The Lightroom “JPG with gain map” images work great in Chrome, but have limited support elsewhere.

Could I make physical media HDR?

In short: no, paints don’t have enough dynamic range.

In long: maybe? To meet the traditional expectations of HDR content, you need highlights that are brighter than “diffuse paper white”, since paint/media can’t reflect more light than it receives, you would need to pretty much guarantee a bright light source is directly shining on your art, then make the piece darker than you normally would to compensate. To prevent the bright light from washing out your darks, you might have to deal with glossy finishes, insist on your work being shown in a dark room, or playing with esoteric paints like vantablack to push your darks darker (although I don’t think they play nice with blending so that might not actually help you much). The transition of thinking about your art as “art + light source” is certainly a shift, but if you’ve ever walked through a gallery displaying stunning metal prints, you’ll see why they set up shop the way they do.

Early adopters unite!

Yes, we’re in the early adoption phase, and if software support for computers doesn’t improve there’s a chance this HDR stuff will all die out. I think DolbyVision has gained enough traction that HDR is going to stick around and phone, tv, and computer support is common enough that’s it’s practical to get started now.

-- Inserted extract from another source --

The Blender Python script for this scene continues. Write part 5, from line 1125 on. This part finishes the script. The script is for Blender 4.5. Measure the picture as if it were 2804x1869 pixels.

Early adoption is also a chicken-and-egg situation: support comes once there is demand, but demand increases when there is support. I was stunned when I toggled on HDR mode on photos I had taken years prior to learning about HDR, and selfishly I want to have more of these moments with other people’s work too. If you take any HDR photos, or better yet, discover a previous photo that works well in HDR, please share it!